Selasa, 24 Juli 2012

Melafalkan Niyat

Melafalkan Niyat[1].
Fatwa Syekh ‘Athiyyah Shaqar.

Pertanyaan:
Sebagian orang mengatakan bahwa melafalkan niat shalat itu bid’ah, karena tempat niat di dalam hati. Apakah jika seseorang melafalkan niatnya maka shalatnya batal atau pahalanya sia-sia?

Jawaban:
Makna niat adalah sengaja melakukan sesuatu. Niat itu tempatnya di hati. Tidak wajib melafalkan niat shalat, demikian juga dengan ibadah lainnya. Diterimanya shalat tidak terikat dengan lafal niat apakah dilafalkan atau pun tidak.
                Mazhab Syafi’I berpendapat: boleh melafalkan niat, bahkan dianjurkan, karena melafalkan niat itu lidah membantu hati. Andai tidak dilafalkan, maka shalat tetap sah dan diterima insya Allah jika memenuhi syarat, diantaranya adalah khusyu’ dan ikhlas.
                Dalam Fiqh al-Madzahib al-Arba’ah dinyatakan bahwa Mazhab Maliki berpendapat: melafalkan niat itu bertentangan dengan yang lebih utama, kecuali bagi orang yang ragu-ragu, maka dianjurkan melafalkan niat untuk menolak was-was (keraguan).
Menurut Mazhab Hanafi: melafalkan niat itu bid’ah.
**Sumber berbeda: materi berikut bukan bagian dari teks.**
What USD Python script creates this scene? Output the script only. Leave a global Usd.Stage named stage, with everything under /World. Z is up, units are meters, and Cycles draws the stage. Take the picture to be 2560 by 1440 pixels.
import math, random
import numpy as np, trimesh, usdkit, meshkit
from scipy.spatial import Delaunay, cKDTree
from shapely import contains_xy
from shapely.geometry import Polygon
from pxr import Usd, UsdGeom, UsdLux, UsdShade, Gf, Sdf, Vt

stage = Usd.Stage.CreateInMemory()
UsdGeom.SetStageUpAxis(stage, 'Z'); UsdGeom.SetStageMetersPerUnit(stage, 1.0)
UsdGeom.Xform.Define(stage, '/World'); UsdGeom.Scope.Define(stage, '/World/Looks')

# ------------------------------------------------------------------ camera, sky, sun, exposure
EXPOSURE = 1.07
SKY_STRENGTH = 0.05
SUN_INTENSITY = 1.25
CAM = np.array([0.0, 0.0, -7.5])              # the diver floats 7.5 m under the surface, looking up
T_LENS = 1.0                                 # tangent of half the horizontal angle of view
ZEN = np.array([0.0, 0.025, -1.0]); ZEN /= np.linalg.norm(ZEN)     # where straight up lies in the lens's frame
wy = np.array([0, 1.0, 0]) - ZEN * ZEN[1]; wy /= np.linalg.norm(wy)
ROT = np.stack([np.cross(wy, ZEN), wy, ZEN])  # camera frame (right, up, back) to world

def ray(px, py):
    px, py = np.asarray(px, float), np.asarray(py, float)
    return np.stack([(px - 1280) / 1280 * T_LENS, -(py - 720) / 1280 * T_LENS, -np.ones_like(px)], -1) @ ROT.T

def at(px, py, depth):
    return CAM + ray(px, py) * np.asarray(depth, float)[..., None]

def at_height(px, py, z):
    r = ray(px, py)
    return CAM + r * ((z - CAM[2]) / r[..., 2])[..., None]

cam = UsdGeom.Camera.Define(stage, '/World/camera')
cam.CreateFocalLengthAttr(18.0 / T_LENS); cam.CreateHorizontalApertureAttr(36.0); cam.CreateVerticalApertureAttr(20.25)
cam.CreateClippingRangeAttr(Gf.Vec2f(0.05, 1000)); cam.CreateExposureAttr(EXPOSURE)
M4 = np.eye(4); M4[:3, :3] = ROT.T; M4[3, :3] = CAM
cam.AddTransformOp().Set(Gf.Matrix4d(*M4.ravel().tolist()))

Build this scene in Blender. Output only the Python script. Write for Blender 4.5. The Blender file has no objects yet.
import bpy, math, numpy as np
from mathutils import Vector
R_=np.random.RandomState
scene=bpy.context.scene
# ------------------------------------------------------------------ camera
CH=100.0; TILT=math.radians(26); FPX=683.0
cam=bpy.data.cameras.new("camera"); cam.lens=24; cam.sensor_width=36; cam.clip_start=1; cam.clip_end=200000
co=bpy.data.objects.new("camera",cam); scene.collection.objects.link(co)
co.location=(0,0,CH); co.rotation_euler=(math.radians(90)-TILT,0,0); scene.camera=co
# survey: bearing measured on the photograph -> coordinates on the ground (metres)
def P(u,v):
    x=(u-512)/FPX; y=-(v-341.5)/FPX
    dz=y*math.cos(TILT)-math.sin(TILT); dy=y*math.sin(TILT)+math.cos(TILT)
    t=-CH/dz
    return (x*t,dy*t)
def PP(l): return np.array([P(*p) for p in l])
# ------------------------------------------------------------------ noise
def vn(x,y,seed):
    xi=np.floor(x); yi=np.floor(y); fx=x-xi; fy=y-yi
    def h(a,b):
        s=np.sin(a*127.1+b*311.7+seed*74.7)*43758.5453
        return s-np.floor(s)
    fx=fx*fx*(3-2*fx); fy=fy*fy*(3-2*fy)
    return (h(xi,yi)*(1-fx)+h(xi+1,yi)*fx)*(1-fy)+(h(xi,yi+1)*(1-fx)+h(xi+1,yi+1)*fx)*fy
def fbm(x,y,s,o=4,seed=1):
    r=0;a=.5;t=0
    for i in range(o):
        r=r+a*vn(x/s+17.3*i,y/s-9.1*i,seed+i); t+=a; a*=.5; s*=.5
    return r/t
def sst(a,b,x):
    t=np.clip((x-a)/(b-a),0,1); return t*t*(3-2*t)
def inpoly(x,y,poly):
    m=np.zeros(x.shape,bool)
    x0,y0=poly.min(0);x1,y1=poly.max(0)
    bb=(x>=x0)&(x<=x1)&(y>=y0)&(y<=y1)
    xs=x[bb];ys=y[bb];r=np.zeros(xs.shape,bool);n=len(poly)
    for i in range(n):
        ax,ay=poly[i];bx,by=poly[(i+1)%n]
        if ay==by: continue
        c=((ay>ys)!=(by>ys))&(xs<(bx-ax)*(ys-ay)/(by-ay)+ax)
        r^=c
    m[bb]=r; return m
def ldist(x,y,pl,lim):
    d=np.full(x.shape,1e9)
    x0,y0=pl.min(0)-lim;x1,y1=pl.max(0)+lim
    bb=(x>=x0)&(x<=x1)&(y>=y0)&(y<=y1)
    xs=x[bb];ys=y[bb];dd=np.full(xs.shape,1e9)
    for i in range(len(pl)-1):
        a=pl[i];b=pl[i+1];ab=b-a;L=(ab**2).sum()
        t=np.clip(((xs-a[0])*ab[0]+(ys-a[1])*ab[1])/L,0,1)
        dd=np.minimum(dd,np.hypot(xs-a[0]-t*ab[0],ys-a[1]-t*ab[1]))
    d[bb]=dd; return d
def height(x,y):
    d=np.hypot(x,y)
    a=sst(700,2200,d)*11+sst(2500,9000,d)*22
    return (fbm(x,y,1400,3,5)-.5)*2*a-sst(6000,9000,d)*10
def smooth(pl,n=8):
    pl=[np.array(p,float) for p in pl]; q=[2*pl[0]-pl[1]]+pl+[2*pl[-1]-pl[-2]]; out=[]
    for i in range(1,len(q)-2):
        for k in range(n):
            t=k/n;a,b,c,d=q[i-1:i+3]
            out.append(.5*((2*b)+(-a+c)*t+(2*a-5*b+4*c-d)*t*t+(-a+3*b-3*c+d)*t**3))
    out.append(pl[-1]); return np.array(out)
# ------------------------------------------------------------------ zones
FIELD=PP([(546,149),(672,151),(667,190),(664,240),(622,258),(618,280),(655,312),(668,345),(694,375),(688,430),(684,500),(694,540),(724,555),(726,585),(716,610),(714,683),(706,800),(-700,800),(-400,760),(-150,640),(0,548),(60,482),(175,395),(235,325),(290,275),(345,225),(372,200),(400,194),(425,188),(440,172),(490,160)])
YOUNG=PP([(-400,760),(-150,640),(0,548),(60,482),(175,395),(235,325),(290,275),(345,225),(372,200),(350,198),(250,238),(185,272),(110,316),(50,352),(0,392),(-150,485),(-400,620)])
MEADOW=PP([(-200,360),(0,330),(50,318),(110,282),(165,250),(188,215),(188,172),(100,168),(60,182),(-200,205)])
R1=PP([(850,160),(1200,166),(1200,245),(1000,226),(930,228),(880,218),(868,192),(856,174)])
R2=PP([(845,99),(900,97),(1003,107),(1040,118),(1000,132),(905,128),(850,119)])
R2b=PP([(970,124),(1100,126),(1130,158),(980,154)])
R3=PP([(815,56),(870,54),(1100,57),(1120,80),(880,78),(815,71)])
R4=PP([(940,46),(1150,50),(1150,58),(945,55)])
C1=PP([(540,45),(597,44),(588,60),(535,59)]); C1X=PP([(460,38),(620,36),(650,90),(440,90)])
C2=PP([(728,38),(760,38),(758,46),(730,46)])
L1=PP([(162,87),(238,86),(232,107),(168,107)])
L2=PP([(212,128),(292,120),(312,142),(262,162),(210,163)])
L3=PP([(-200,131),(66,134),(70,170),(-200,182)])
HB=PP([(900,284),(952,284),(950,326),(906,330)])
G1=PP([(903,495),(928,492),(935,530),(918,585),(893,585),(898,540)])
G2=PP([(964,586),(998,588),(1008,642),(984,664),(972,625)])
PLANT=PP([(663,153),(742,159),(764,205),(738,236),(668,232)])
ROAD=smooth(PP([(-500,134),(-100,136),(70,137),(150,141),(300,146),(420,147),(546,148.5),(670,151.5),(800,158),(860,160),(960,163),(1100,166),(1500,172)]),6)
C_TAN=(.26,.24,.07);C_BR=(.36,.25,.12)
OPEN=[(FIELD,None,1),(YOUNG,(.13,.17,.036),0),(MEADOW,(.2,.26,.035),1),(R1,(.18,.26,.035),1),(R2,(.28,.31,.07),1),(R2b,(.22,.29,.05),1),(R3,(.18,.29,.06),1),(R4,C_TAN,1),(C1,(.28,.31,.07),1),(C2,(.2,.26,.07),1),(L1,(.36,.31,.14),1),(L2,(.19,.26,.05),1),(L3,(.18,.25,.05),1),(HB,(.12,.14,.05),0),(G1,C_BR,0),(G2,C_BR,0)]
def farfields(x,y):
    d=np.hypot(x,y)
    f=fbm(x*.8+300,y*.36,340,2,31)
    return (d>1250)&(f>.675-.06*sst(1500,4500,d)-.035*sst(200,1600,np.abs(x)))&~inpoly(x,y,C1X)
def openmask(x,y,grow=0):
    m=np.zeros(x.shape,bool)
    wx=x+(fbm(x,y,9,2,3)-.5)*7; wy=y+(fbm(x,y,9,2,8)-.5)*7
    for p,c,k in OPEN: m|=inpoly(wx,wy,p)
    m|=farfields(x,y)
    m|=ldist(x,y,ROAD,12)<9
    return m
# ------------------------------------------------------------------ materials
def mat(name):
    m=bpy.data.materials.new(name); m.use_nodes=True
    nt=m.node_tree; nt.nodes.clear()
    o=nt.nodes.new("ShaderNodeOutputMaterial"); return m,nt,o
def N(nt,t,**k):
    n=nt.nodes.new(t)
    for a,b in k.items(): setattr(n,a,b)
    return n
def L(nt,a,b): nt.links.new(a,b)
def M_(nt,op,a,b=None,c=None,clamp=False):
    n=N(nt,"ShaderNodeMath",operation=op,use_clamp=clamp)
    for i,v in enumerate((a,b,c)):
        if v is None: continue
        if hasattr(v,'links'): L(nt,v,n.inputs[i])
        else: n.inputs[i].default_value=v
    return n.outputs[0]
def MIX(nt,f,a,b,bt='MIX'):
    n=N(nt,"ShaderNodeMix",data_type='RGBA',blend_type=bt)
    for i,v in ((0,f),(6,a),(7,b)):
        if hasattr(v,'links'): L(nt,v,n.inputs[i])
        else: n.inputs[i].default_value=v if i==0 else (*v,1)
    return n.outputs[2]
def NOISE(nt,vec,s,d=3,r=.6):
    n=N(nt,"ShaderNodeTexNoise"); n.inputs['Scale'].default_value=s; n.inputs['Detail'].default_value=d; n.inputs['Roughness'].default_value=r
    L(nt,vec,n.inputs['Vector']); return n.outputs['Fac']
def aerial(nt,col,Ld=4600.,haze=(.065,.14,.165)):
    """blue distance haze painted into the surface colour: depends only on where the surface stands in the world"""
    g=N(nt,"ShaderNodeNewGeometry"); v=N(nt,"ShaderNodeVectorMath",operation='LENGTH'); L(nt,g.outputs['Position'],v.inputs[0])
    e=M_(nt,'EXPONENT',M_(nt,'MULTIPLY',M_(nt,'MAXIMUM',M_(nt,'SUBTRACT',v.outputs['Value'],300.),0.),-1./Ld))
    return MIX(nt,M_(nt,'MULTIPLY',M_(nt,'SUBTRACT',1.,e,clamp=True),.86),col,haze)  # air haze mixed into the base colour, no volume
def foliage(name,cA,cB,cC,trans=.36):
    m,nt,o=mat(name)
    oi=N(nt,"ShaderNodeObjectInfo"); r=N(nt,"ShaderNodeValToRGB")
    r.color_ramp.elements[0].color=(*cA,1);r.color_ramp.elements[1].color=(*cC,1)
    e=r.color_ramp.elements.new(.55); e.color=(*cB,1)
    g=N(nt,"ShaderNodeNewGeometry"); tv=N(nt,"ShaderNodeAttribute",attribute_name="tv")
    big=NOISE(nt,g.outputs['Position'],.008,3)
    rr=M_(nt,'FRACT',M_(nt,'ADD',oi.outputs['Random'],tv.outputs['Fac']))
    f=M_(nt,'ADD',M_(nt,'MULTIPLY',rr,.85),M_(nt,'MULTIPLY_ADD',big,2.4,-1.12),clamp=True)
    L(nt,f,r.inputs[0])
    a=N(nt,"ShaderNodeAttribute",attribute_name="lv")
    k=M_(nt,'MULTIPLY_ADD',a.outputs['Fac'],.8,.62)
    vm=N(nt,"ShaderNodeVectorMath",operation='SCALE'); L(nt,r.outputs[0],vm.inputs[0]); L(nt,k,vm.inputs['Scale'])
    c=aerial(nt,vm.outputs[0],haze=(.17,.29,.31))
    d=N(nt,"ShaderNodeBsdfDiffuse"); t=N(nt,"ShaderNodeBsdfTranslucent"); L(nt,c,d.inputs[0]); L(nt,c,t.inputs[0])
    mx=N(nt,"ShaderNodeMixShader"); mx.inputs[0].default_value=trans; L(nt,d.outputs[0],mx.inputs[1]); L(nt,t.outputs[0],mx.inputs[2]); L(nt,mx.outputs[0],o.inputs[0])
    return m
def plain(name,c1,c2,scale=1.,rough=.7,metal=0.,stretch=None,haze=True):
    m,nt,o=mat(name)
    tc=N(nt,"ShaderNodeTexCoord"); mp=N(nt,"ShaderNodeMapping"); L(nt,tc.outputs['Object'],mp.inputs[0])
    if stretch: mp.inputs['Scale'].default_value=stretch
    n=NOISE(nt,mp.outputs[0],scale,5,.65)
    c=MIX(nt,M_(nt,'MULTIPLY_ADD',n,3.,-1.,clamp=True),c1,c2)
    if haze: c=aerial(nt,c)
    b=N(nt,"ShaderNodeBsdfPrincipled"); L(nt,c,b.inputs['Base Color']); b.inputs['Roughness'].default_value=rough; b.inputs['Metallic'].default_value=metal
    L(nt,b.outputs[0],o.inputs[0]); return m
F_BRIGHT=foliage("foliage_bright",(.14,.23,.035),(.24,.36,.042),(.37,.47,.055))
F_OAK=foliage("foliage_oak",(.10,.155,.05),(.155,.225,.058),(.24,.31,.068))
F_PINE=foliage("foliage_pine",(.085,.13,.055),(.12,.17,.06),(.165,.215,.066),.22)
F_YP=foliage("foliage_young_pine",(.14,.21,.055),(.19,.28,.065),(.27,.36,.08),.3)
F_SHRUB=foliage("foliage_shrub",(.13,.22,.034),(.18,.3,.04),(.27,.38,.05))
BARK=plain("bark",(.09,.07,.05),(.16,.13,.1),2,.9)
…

Karena tidak ada riwayat dari Rasulullah Saw dan para shahabatnya. Akan tetapi dianggup baik untuk menolak was-was.
Kesimpulannya bahwa tempat niat itu di hati, tidak disyaratkan mesti dilafalkan, bahkan menurut Mazhab Hanafi: bid’ah. Menurut Mazhab Maliki: bertentangan dengan yang lebih utama. Akan tetapi bagi orang yang ragu-ragu, maka melafalkan niat itu dianjurkan dan dianggap baik. Menurut Mazhab Syafi’i: sunnat.
Ibnu al-Qayyim dalam kitab Zad al-Ma’ad, juz. I, hal. 51 mengecam keras mereka yang membolehkan melafalkan niat, beliau meluruskan pendapat Mazhab Syafi’I dalam masalah ini. Imam Ibnu al-Qayyim berkata, “Ketika Rasulullah Saw akan melaksanakan shalat, beliau mengucapkan: “Allahu Akbar”. Beliau tidak mengucapkan sesuatu sebelumnya. Beliau tidak melafalkan niat sama sekali. Beliau tidak mengucapkan, “Aku melaksanakan shalat anu, menghadap kiblat, empat rakaat, menjadi imam atau makmum”. Beliau juga tidak mengucapkan, “Shalat ada’ atau qadha’, atau shalat fardhu”. Hanya saja sebagian ulama kalangan muta’akhirin tergoda dengan pendapat Imam Syafi’i tentang shalat, bahwa shalat itu tidak sama seperti puasa, setiap orang masuk ke dalam shalat dengan zikir. Lalu mereka menyangka bahwa zikir yang dimaksud adalah melafalkan niat. Yang dimaksud Imam Syafi’i dengan zikir itu adalah Takbiratul Ihram, bukan yang lain. Bagaimana mungkin Imam Syafi’i menganjurkan sesuatu yang tidak dilakukan Rasulullah Saw dalam satu shalat, demikian juga dengan para khalifah setelahnya dan para shahabatnya.
Ini pendapat Ibnu al-Qayyim, dan para imam yang lain memiliki pendapat masing-masing. Hukum yang menyatakan bahwa melafalkan niat itu adalah bid’ah, pendapat ini tidak dapat diterima, apalagi sampai mengatakannya sebagai bid’ah dhalalah. Karena para ulama besar membolehkannya, mereka menyebutnya sunnat, atau mustahab dan mandub dalam suatu kondisi tertentu, seperti dalam keadaan was-was. Sebagaimana diketahui bersama bahwa melafalkan niat itu tidak mendatangkan mudharat, justru terkadang mendatangkan manfaat.